On Thu, Mar 06, 2025 at 04:11:25AM +0000, Andrew Cooper wrote:
> On 06/03/2025 3:15 am, Solar Designer wrote:
> > Maybe you can also clarify what Xen's threat model is here, and how this
> > mitigation fits into it?
> >
> > Specifically, what are "Xen's microcode loading capabilities" and are
> > they in any way more exposed than the host system's root account?  Even
> > with Xen's mitigation above, host root can still load microcode without
> > Xen involvement, right?  Unless you block (at least) MSR access and
> > kernel module loading?
> 
> First of all, there's an equivalent change in Linux.
> 
> https://web.git.kernel.org/pub/scm/linux/kernel/git/torvalds/linux.git/commit/?id=bb2281fb05e50108ce95c43ab7e701ee564565c8

Oh, I had missed that, thanks!

> [...] 3rd party repositories of microcode repositories ripped
> out of firmware exist, there is a small but known usergroup who take
> microcode from a 3rd party source.
> 
> As of today, anyone can make an arbitrary malicious microcode that will
> load on Zen1-4 CPUs.
> 
> This issue wins points for spite, because the highest risk users are the
> ones who were taking proactive steps to try and improve their security,
> betting that AMD's patchloader crypto was sound.

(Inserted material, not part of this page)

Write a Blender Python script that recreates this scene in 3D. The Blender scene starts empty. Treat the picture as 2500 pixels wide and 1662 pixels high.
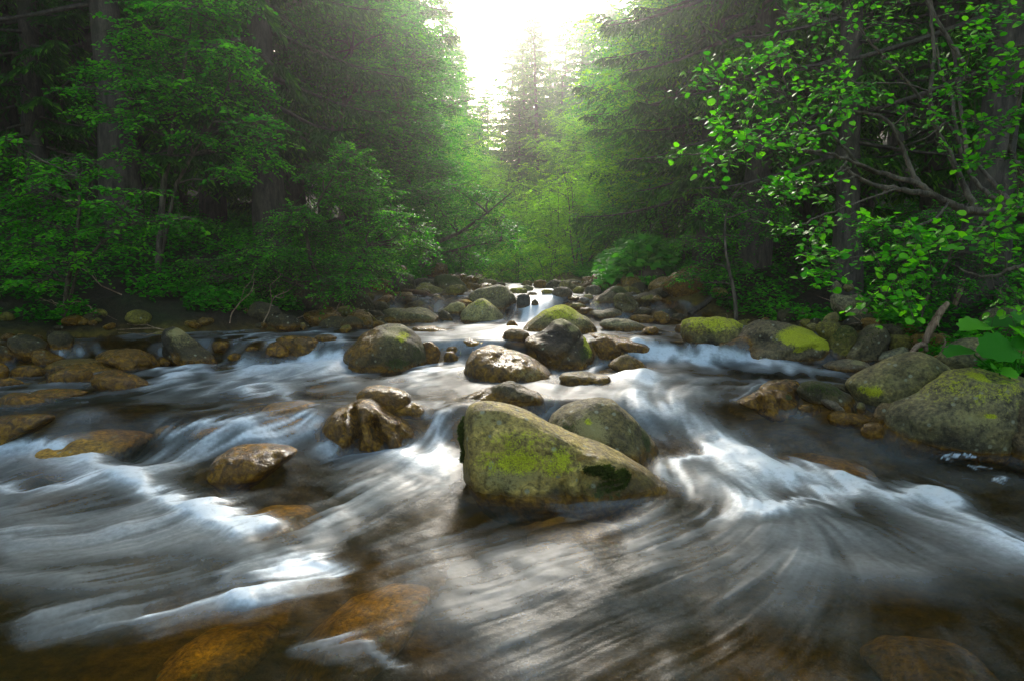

OK, so this is to protect legitimate sysadmins from loading malicious
microcode inadvertently or via a supply chain attack.  Makes sense.

> Under Host UEFI Secure Boot, there is a security boundary between kernel
> code and root.  Part of the requirement is "no unsigned code running
> privileged", and while this is technically a grey area (the malicious
> blob is signed; it's just not signed by AMD), it's also easy to argue
> that root definitely shouldn't be able to load a malicious microcode,
> just like it shouldn't be able to swap out the kernel with an unsigned
> one and reboot.

Yes, but can't Xen's and the kernel's new protections be bypassed by MSR
access via /dev/cpu/*/msr?  The AMD microcode loader released by Google
now doesn't appear to require more than that:

https://github.com/google/security-research/blob/master/pocs/cpus/entrysign/zentool/loader.c

> In Xen we're working towards properly supporting UEFI Secure Boot. 
> We're not there yet (there's a lot of technical debt to overcome), hence
> why this isn't a full-blown XSA.
> 
> All of that said, it's also likely that there are a lot of vulnerable
> but uncompromised systems.  These measures in Xen and Linux are a
> stopgap; a bit of extra defence in depth.  They're certainly not perfect.